Read Alex Mould’s full post below: 

Government seems not to have thought through this debt exchange programme thoroughly; the economic contraction implications are dire!

There will be a general slowdown of the economy and we will either not grow as anticipated, or, perhaps, even not exceed 2% GDP growth this year.

This will be due to less demand, which means that there will be less production, fewer imports, and fewer services being given to the populace.

Now, what does this mean for government revenue?!?

Since the demand for goods and services will go down, it means people will be paying fewer taxes. Additionally, due to reduced demand – a result of fewer discretionary expenses – there be fewer imports and as such there will be fewer duties and other excise taxes collected at the ports.

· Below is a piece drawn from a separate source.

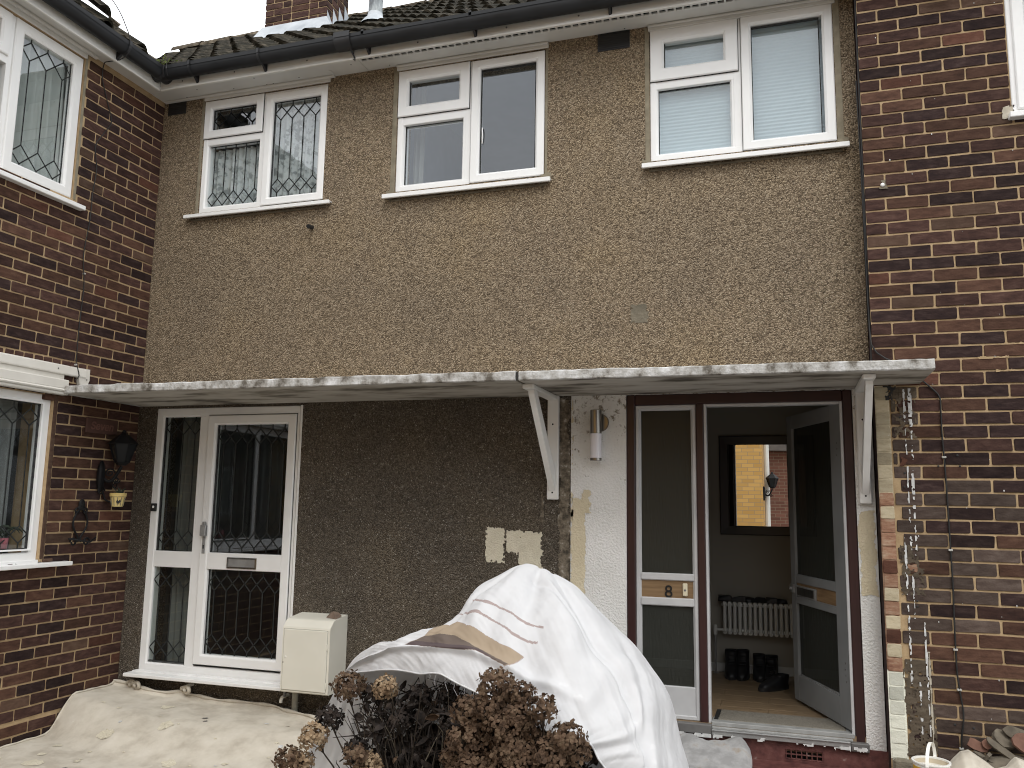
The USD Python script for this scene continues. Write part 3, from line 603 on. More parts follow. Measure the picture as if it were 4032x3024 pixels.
def gut_clip(par, x, wd=.020, rad=.060, lip=.040):
    pr = gutprof(rad, lip); 
    v, f = gutter_run((x, FYF), (x+wd, FYF), (0, -1), pr, GR)
    put(par, 'bracket', cat([(v, f), cbox(x-.002, x+wd+.002, FYF-.006, FYF-.001, GR-.085, GR-.02, .001), hull([(x+.002, FYF-.004, GR-.095), (x+wd-.002, FYF-.004, GR-.095), (x+.002, FYF-.05, GR-.055), (x+wd-.002, FYF-.05, GR-.055), (x+.002, FYF-.004, GR-.03), (x+wd-.002, FYF-.004, GR-.03)])]), 'gutter_bracket', smooth=30)
for x in (.50, 1.13): gut_clip(g0, x)
for x in (2.02, 2.86, 3.83, 4.7): gut_clip(g1, x)
u = put(H0, 'gutter_union', gutter_run((1.80, FYF), (1.93, FYF), (0, -1), gutprof(.066, .045), GR), 'gutter_bracket', smooth=30)
put(u, 'sealant_run', tube([(1.905, FYF-.09, GR-.05), (1.91, FYF-.05, GR-.075), (1.912, FYF-.006, GR-.10), (1.914, FYF-.004, GR-.125)], [.008, .008, .006, .003], 6), 'gutter_bracket')
put(H0, 'fascia_joint', cbox(1.8975, 1.9005, FYF-.004, FYF+.01, 4.815, 4.99, .0008), 'gasket_black')

# ---- roof
EY, EZ, PIT = -0.115, 4.936, 0.737
CP, SP = 1/math.hypot(1, PIT), PIT/math.hypot(1, PIT)
RIDY = 3.2; RIDZ = EZ+PIT*(RIDY-EY)
rp = [(-6.0, EY), (XR+5, EY), (XR+5, RIDY), (-6, RIDY)]
def roofz(y): return EZ+PIT*(y-EY)
roof = cat([(np.array([(FXL+.02, EY, roofz(EY)-.03), (XR+.6, EY, roofz(EY)-.03), (XR+.6, RIDY, RIDZ-.03), (-RIDY+EY+FXL, RIDY, RIDZ-.03)], float), tri([[0, 1, 2, 3]])),
            (np.array([(XR+.6, RIDY, RIDZ-.03), (-RIDY+EY+FXL, RIDY, RIDZ-.03), (-RIDY+EY+FXL, 6.8, 4.9), (XR+.6, 6.8, 4.9)], float), tri([[0, 1, 2, 3]]))])
R0 = put(H0, 'roof', roof, 'roof_tile')
TW, TG = .215, .335
def tile_mesh(o, e1, e2, n, w=TW, L=.40, th=.020, r=None, roll=.050):
    """interlocking tile: flat pan with one bold rounded roll; e1 across, e2 up the slope"""
    us = np.array([0, .02, .14, .170, .198, .235, .272, .295, .315])*w/.30; hs = np.array([.012, 0, 0, .55*roll, .86*roll, roll, .8*roll, .45*roll, .012])
    hs = hs+(r.uniform(-.002, .003, len(us)) if r is not None else 0)
    top = []
    for s, lift in ((0, .030), (.5*L, .014), (L, 0.)):
        jit = (r.uniform(-.006, .006) if (r is not None and s == 0) else 0)
        top.append([o+e1*u+e2*(s+jit)+n*(h+lift) for u, h in zip(us, hs)])
    under = [o+e1*u+e2*.003+n*(h+.030-th) for u, h in zip(us, hs)]
    P = np.array([under]+top); v, f = grid(P); return v, f
TMOSS = np.tile([0, 0, .35, 1, 1, 1, 1, 1, .5], 4)
e1, e2, nn = np.array([1., 0, 0]), np.array([0, CP, SP]), np.array([0, -SP, CP])
rt = np.random.default_rng(11); count = 0; rest = []
for i in range(13):
    for k in range(-12, 20):
        x0 = 1.0+k*TW+(0)+rt.uniform(-.004, .004); s = i*TG
        o = np.array([x0, EY-.035, roofz(EY-.035)])+e2*s+nn*.002
        if x0+TW*.5 < FXL-.02-(o[1]-EY): continue
        if o[1] > RIDY-.1: continue
        if 1.9 < o[1]+.12 < 2.55 and -.38 < x0+.11 < .36: continue                # the stack stands here
        m = tile_mesh(o, e1, e2, nn+rt.uniform(-.015, .015, 3), r=rt)
        px, z = project(m[0]); c = px.mean(0)
        if -80 < c[0] < 4100 and -60 < c[1] < 700 and count < 300: put(R0, 'tile', m, 'roof_tile', attr=('moss', TMOSS)); count += 1
        else: rest.append(m)
if rest: put(R0, 'tile_field', cat(rest), 'roof_tile', kind='stuff', attr=('moss', np.tile(TMOSS, len(rest))))
for k in range(17):
    x0 = -2.6+k*.45
    a = np.linspace(0, np.pi, 9); r1 = .115
    P = np.array([[(x, RIDY+r1*math.cos(t)*1.0, RIDZ-.03+r1*math.sin(t)*.9+(.012 if x > x0+.2 else 0)) for t in a] for x in (x0, x0+.44, x0+.445)])
    put(R0, 'ridge_tile', grid(P), 'roof_tile', smooth=40)
# moss and ferns in the valley gutter
rm = np.random.default_rng(5); ms = []
for i in range(260):
    c = np.array([FXL+.10+rm.normal(0, .05), FYF-.06+rm.normal(0, .04), 4.965+abs(rm.normal(0, .03))])
    d = rm.normal(0, 1, 3); d /= np.linalg.norm(d); e = np.cross(d, rm.normal(0, 1, 3)); e /= np.linalg.norm(e)
    s = rm.uniform(.008, .02); ms.append((np.array([c, c+d*s+e*s*.4, c+d*s*1.8, c+d*s-e*s*.4]), tri([[0, 1, 2, 3]])))
moss = solo('moss_clump', cat(ms), 'moss', 'green moss clump growing in the gutter corner where the roofs meet', 'moss')
meta(moss, kind='stuff')

# ---- chimney
CX0, CX1, CY0, CY1 = -.398, .365, 2.0, 2.46
ch = put(H0, 'chimney', box(CX0+.006, CX1-.006, CY0+.006, CY1-.006, 6.2, 8.6), 'mortar')
r = np.random.default_rng(4); fc, sc = front(CY0), side(CX1)
zb = 6.565
for i in range(16):
    z0 = zb+i*.0762; x = CX0-( .0 if i % 2 else .11)-.002
    pat = [.215, .1025] if i % 2 else [.1025, .215, .215]
    xs = CX0; kk = i % 3; seq = []
    L = [.213, .101, .213, .213] if i % 2 == 0 else [.101, .213, .213, .101, .101]
    tot = sum(L)+.01*(len(L)-1); sc_ = (CX1-CX0+.0)/(tot)
    for l in L:
        a, b = xs, xs+l*sc_; xs = b+.01*sc_
        put(ch, 'brick', fc(brickblock(a, b, z0, z0+.066, 0, r)), ['brick_purple', 'brick_brown', 'brick_purple'][r.integers(3)])
    y = CY0+.004; L = [.101, .213, .101] if i % 2 == 0 else [.213, .213]
    for l in L:
        if y+l > CY1+.02: l = CY1-y
        put(ch, 'brick', sc(brickblock(y, y+l, z0, z0+.066, 0, r)), ['brick_purple', 'brick_brown', 'brick_dark'][r.integers(3)]); y += l+.011
zf = roofz(CY0)
fl = [hull([(CX0-.03, CY0-.004, 6.672), (CX1+.005, CY0-.004, 6.672), (CX0-.06, CY0-.16, roofz(CY0-.16)+.058), (CX1+.10, CY0-.16, roofz(CY0-.16)+.058), (CX0-.03, CY0+.003, 6.672), (CX1, CY0+.003, 6.672), (CX0-.06, CY0, 6.5), (CX1+.1, CY0, 6.5)])]
put(ch, 'apron_flashing', cat(fl), 'lead_flashing')
for i in range(4):
    y0 = CY0+.01+i*.115; y1 = y0+.13; zz = roofz(y0)+.03
    q = [(CX1+.004+.002*i, y0, zz), (CX1+.004+.002*i, y1, zz+.096), (CX1+.004+.002*i, y0, zz+.215)]
    v = np.array(q+[(a-.003, b, c) for a, b, c in q], float)
    put(ch, 'step_flashing', (v, np.array([[0, 1, 2], [3, 5, 4], [0, 3, 4], [0, 4, 1], [1, 4, 5], [1, 5, 2], [2, 5, 3], [2, 3, 0]])), 'lead_flashing')
put(ch, 'side_flashing', hull([(CX1+.002, CY0-.05, roofz(CY0-.05)+.04), (CX1+.13, CY0-.05, roofz(CY0-.05)+.06), (CX1+.002, CY1+.05, roofz(CY1+.05)+.04), (CX1+.13, CY1+.05, roofz(CY1+.05)+.06), (CX1+.002, CY0-.05, roofz(CY0)), (CX1+.002, CY1, roofz(CY1)+.07), (CX1+.13, CY1, roofz(CY1))]), 'lead_flashing')
# soil vent pipe through the tiles
vp = put(H0, 'vent_pipe', tube([(1.486, 1.0, 5.70), (1.486, 1.0, 7.2)], .064, 20), 'galvanised', smooth=40)
put(vp, 'collar', lathe([(.14, 5.77), (.10, 5.83), (.072, 5.86), (.066, 5.90)], 20, (1.486, 1.0, 0)), 'lead_flashing', smooth=40)
put(vp, 'flashing', (np.array([(1.30, .90, roofz(.90)+.062), (1.66, .90, roofz(.90)+.062), (1.68, 1.2, roofz(1.2)+.05), (1.28, 1.2, roofz(1.2)+.05)]), tri([[0, 1, 2, 3]])), 'lead_flashing')

# ------------------------------------------------------------------ number seven's door
FD = front(YL+.012)
P7 = put(H0, 'front_door', FD(cat([ring(*D7, fprof(.068, -.07, 0.004)), bar(.584, .664, .30, 2.22, -.07, .002), bar(.20, .60, 1.036, 1.157, -.07, -.0005)])), 'pvc_white', label='white plastic front door with leaded side light and letter box')
sash = (.668, 1.440, .347, 2.190)
put(P7, 'door_leaf', FD(cat([ring(*sash, [(0, -.05), (0, .012), (.006, .018), (.060, .018), (.072, .004), (.072, -.05)]), bar(.735, 1.375, 1.036, 1.158, -.05, .014)])), 'pvc_white')
put(P7, 'shadow_gap', FD(ring(.664, 1.446, .342, 2.196, [(0, -.04), (0, .0055), (.005, .0055), (.005, -.04)])), 'gasket_black')
for g, l in (((.250, .586, 1.158, 2.202), (True, True, 3, .115)), ((.240, .578, .340, 1.036), (True, True, 3, .115)), ((.742, 1.384, 1.158, 2.125), (True, True, 6, .115)), ((.738, 1.374, .410, 1.034), (True, True, 6, .115))):
    pane(P7, FD, *g, -.02, 'door_glass', l)
lb = put(P7, 'letterbox', FD(ring(.917, 1.169, 1.049, 1.129, [(0, .012), (0, .022), (.009, .024), (.011, .020), (.011, .012)])), 'steel_brushed')
put(lb, 'flap', FD(bar(.927, 1.159, 1.059, 1.119, .012, .019, .002)), 'aluminium')
hd = put(P7, 'door_handle', FD(bar(.689, .716, 1.150, 1.375, .016, .024, .002)), 'aluminium')
put(hd, 'lever', FD(cat([bar(.680, .730, 1.278, 1.362, .024, .050, .004), bar(.690, .716, 1.362, 1.385, .020, .040, .003)])), 'aluminium')
put(hd, 'lock_cylinder', FD(bar(.698, .709, 1.185, 1.212, .022, .028, .002)), 'gasket_black')
put(P7, 'threshold', front(0.0)(cat([bar(.165, 1.51, .2455, .270, -.11, .0, .004), bar(.172, 1.505, .262, .276, -.14, -.085, .003)])), 'pvc_white')
put(P7, 'frame_trim', FD(bar(1.4705, 1.492, .27, 2.256, -.05, .014, .003)), 'pvc_white')
room(H0, FL, .15, 1.6, .27, 2.4, 2.4, 'room_dark')
solo('curtain', FD(wavy(.25, .43, .30, 2.2, -.20, .014, 3, 4, 50)), 'grey_curtain', 'grey curtain hanging behind the side light of the white leaded door', 'curtain', smooth=True)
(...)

So, government revenue will plummet and they may fall short of making the projected revenue in the approved budget.

The Debt Exchange, if carried out in its current form, will result in many banks not getting any income from Government Treasury Bonds they hold for almost 1.5 years! In some cases, this forms up to 60% of their revenue and is a huge contributor to their profits! To be blunt most banks will be making losses when you combine this loss of income with the high default rate on loans to SMEs and corporates.

With lower-than-expected revenue, Government will have no other option than to cut down its expenditure.

The first to go will be discretionary expenditure and other non-productive policy programmes.

We also expect a reduction in the construction of new roads as well as a slowdown in road maintenance, a lot of non-essential government workers’ salaries being delayed or not paid at all, etc i.e. more expenditure accruals.

Furthermore, with the statutory payments, like pension contributions, the situation will be worse than it currently is i.e. gov’t backlog of unpaid pension contributions of gov’t workers.

Government needs to revisit this debt exchange program and create policies that will bring back confidence in the economy, as well as attract investment to spur the economy; resulting in more spending and increased savings.